Leaving an abusive relationship is difficult, with victims making seven to eight attempts to flee. Murphy said that victims' comments demonstrate the power that abusers have over them: "He would hunt me down to the ends of the earth and kill me," "He said he will kill the kids," "He told me that I was a crazy, unfit, whack job of a mother and that I would never see my kids again," and "You have no job skills; you're finished."

Help is available to domestic violence victims at the Family Justice Center in downtown Buffalo, Murphy said. There is a satellite office in Orchard Park, which opened in February 2011, on the second anniversary of Aasiya Hassan's death, Murphy said. A day later, at 8 a.m., the first client, a victim of an attempted strangulation, arrived at the office. More recently, a satellite office opened in Williamsville.

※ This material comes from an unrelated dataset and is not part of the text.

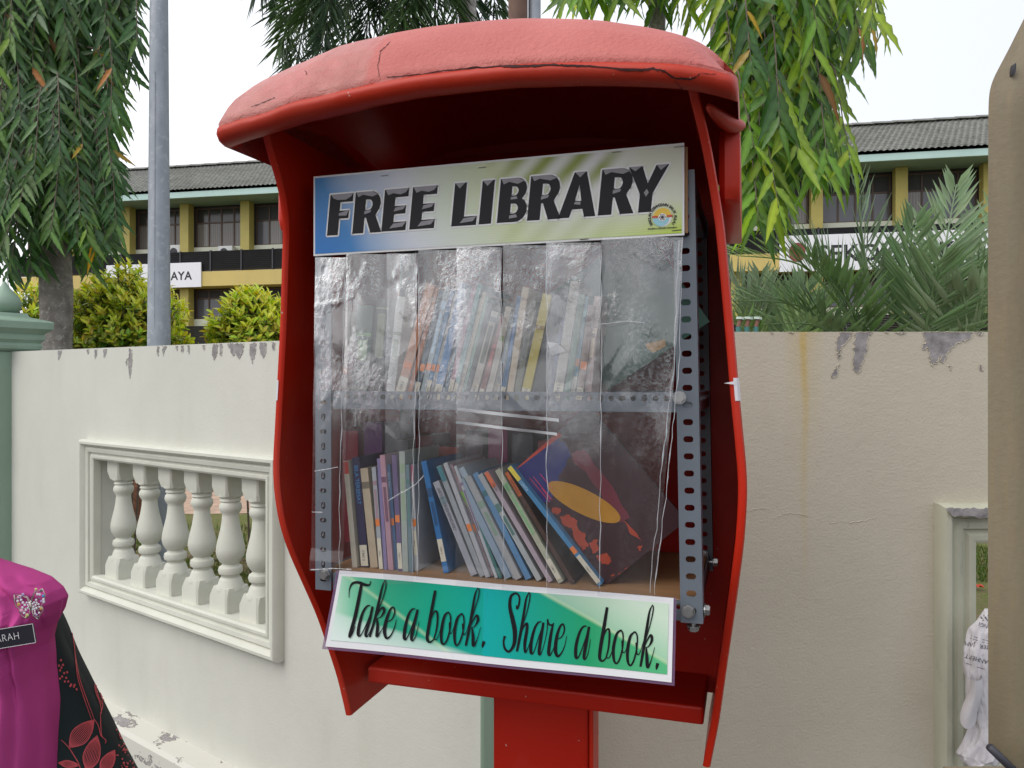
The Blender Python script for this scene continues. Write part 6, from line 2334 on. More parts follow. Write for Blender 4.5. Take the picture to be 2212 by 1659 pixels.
# ================================================================== poles, posts and small things
t = NT("galvanised_steel")
v1 = t.voronoi(26, 'F1', (1, 1, 0.6))
n1 = t.noise(16, 5, 0.6, (1, 1, 0.5))
c = t.ramp(n1, [(0.35, (0.27, 0.30, 0.34)), (0.65, (0.35, 0.38, 0.425))])
c = t.mix(t.ramp(t.noise(34, 2, 0.4), [(0.60, 0.0), (0.66, 0.6)]), c, (0.42, 0.45, 0.48))
t.color(c).set(rough=0.55, metal=0.15)
M_GALV = t.m
p = gnd(343.5, 4.2)
pole = thing("lamp_pole", "mottled galvanised steel pole standing behind the left wall", "pole", Matrix.Translation((p.x, p.y, 0)))
mb = MB()
mb.tube([Vector((p.x, p.y, z)) for z in (0.012, 1.0, 1.8, 2.8, 3.8, 6.5)], [0.064, 0.0615, 0.0595, 0.053, 0.046, 0.034], 28)
mb.build("shaft", M_GALV, pole, smooth=True, angle=60)
mb = MB()
mb.tube([Vector((p.x + 0.002, p.y - 0.0590 + 0.0045 * (z - 1.9), z)) for z in (1.9, 2.3, 2.7, 3.0, 3.3)], 0.0014, 6)
mb.build("weld_seam", M_GALV, pole)
mb = MB()
mb.box((p.x - 0.13, p.y - 0.13, 0.004), (p.x + 0.13, p.y + 0.13, 0.018))
mb.build("base_plate", M_GALV, pole, bevel=0.003)

M_RUST = paint("rusty_brown_pipe", (0.15, 0.085, 0.06), 0.75, 0.35, 7, 0.3, 40, dirt=(0.05, 0.04, 0.038), dirt_at=0.6)
for name, px0, px1, y, m, lab in (("sign_pole", 1098, 1140, 2.9, M_RUST, "stained brown pipe rising behind the crest of the red hood"), ("sign_pole", 1141, 1168, 2.92, M_GALV, "slim galvanised pipe beside the brown pipe behind the red hood")):
    q = gnd((px0 + px1) / 2, y)
    r = (px1 - px0) / 2 / F * y
    o = MB()
    o.tube([Vector((q.x, q.y, 0.004)), Vector((q.x, q.y, 2.2)), Vector((q.x, q.y, 4.2))], r, 20)
    tag(o.build(name, m, None, smooth=True, angle=60, origin=(q.x, q.y, 0)), lab, "pole")

# brown fibrous stump behind the balusters
q = ground_at(303, 1290)
q = gnd(304, 8.4)
M_STUMP = paint("fibrous_brown_bark", (0.16, 0.065, 0.035), 0.9, 0.45, 20, 0.9, 60, stretch=(0.4, 0.4, 3), dirt=(0.34, 0.24, 0.17), dirt_at=0.6)
st_ = thing("palm_stump", "short reddish brown fibrous stump seen between the first two balusters", "stump", Matrix.Translation(q))
mb = MB()
mb.lathe([(0.125, 0.0), (0.115, 0.10), (0.10, 0.28), (0.09, 0.45), (0.07, 0.58), (0.02, 0.60)], 16, Matrix.Translation(q))
mb.build("trunk", M_STUMP, st_, smooth=True)
fbm = MB()
rnd = random.Random(9)
for i in range(70):
    a, z = rnd.uniform(0, 6.283), rnd.uniform(0.15, 0.56)
    rr = interp(z, [(0.0, .125), (.10, .115), (.28, .10), (.45, .09), (.58, .07)])
    b0_ = q + Vector((rr * math.cos(a), rr * math.sin(a), z))
    fbm.tube([b0_, b0_ + Vector((0.02 * math.cos(a), 0.02 * math.sin(a), 0.06)), b0_ + Vector((0.05 * math.cos(a + .4), 0.05 * math.sin(a + .4), 0.03))], [0.003, 0.002, 0.001], 4)
fbm.build("fibres", M_STUMP, st_)["kind"] = "stuff"
# orange blossom dropped on the grass behind the right opening
q = ground_at(2112, 1276)
M_BLOSSOM = paint("orange_red_petal", (0.55, 0.07, 0.03), 0.6, 0.1, 30)
fl = MB()
for i in range(6):
    a = i * math.pi / 3
    d = Vector((math.cos(a), math.sin(a), 0))
    s2 = Vector((-d.y, d.x, 0))
    fl.add([q + Vector((0, 0, 0.03)), q + d * 0.028 + s2 * 0.018 + Vector((0, 0, 0.05)), q + d * 0.05 + Vector((0, 0, 0.035)), q + d * 0.028 - s2 * 0.018 + Vector((0, 0, 0.05))], [(0, 1, 2, 3)])
tag(fl.build("blossom", M_BLOSSOM, None, origin=q, recalc=False), "orange red blossom lying on the grass behind the right opening", "flower")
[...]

Murphy said that she travels around Western New York to tell victims of domestic violence, "This relationship has a name and the name is abuse. This is not your fault. You are not responsible, and you do not deserve this."

Murphy said that getting the word out about domestic violence is her passion. "I want to get everyone talking about domestic violence." She wants to get the message into movie theaters and on scoreboards at sporting events.

"I want people to become educated about the warning signs of domestic abuse, she said. "I want to use social media to get the message to young people," Murphy said. According to the Erie County Sheriff's Office, young women between the ages of 16 and 24 experience the highest rates of domestic violence.

Murphy said she travels everywhere to talk about the problem of abusive relationships. She distributes palm cards and offers tours of the Family Justice Center. "We have a lot of work to do," Murphy said.